ADHD and Sociopathy
Why You Can’t Reason With A Sociopath- Or A Psychopath, For That Matter.

I always tell ADHD he takes everything away from me. He hates Christmas, therefore doesn’t celebrate it- I try to negotiate with him saying I don’t celebrate Jesus, just presents. He retaliates by saying he hates consumerism. I told him I was going to buy a convertible because I’d always wanted one, he tells me they’re death traps ( yet he salivates over the tiny Smart Cars and insists they’re safer). I tell him I want a maid, he says it’s impractical and they’ll just steal our shit ( though we can have one when we move overseas, because the houses have built in maid’s quarters. Upon asking if I could lock the maid in at night, he relented and said yes. ).

He did agree to satin sheets though.

So in lieu of this, I’ve been asking him for various pygmy animals, partially because I want SOMETHING exotic and miniature, partially for my own amusement. Thus far he has rejected my requests for a mini horse ( “Where are you going to keep it? It will just shit everywhere.” ), a miniature potbellied pig ( “No! Do you know how big those things get? Only if I can name it Bacon and eat it.” ) and this morning, a pygmy hippopotamus.

Admittedly, the hippopotamus was a stretch, but I saw one of my girlfriends post about one on Facebook and decided to give it a try.

“Honey? Can we get a pygmy hippopotamus?”
“…A hippo? What the fuck do you want with a hippo?”
“They’re adorable. Don’t you think so?”
“No, they’re also mean as shit.”
“I’d raise it to be nice.”
“Yeah, because that works out with people who raise wolves really well.”
“They’re not even that big.”
“Not even that big? Like a half a ton instead?!”
“No! Like 400lbs. And they only stand 32 inches high.”
“Gross. I’ll tell you what. You can get a hippo if after you raise it, I can eat it.”

ADHD often says he will allow me to bring animals into our household if he can eat them. I’ve often been tempted to test this theory, but I’d be broken hearted if he went through with it.

My version of mental instability is different, but often lends a complement to his- I often think if we were the same version our marriage would end up a compacted real life version of The Most Dangerous Game, except implicitly more interesting due to us both having a working knowledge of subtle chemical compounds; though I will admit his repertoire surpasses mine.

This morning, after an hour long wakeful spell ( we have an extremely odd sleep schedule ), we were jolted by one of the neighbour’s car alarms. When we chose this apartment due to the location and the fact that it was new; the leasing agent assured us it would be perfect for our needs. Three months later, it appears that we are the only family on the block who isn’t either a) bogged down with 3 or more children under the age of six or b) on government assistance. Deduce from that what you will.

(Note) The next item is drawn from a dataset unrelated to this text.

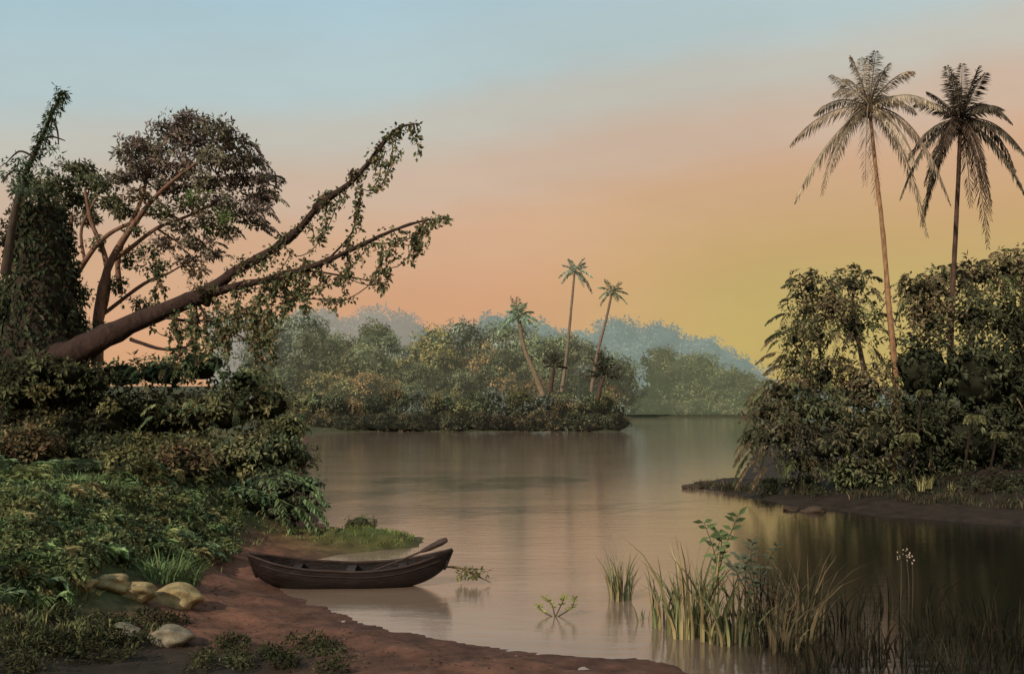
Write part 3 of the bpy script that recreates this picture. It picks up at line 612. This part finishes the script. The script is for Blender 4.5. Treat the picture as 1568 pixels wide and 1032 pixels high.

Either way, both ADHD and I have an insatiable hatred for car alarms. I’ve always been an easy target for irritance; everything grates on my nerves, I am particularly sensitive to sounds, and go from zero to takeoff tantrum in about thirty seconds. I’m the kind of person who throws things for intimidation ( doesn’t work in my marriage- tried it ), yells at the top of my lungs, swearing, cursing and insulting ( also doesn’t work ) and threatens to push people out of moving vehicles (wouldn’t dare try it). I would venture ADHD experiences a similar level of irritation, but his coping mechanisms are a touch different from mine.

“Oh my fucking god. Are you serious?” I asked, rolling my eyes over to meet his when the alarm continued to shriek.
“If that doesn’t stop soon, I am going to firebomb that fucking engine. I see thermite in my futurrrrrre!” He replies, dragging out the last phrase in a singsong voice and flashing a grin at me.
I laugh so hard tears spring to my eyes, til I look over and see he isn’t laughing.
“You don’t think that’s funny?”
He scoffs. “I’ll think it’s hilarious when I’m burning holes in that n*gga’s engine.”

I dissolve into laughter, and tell him I love him.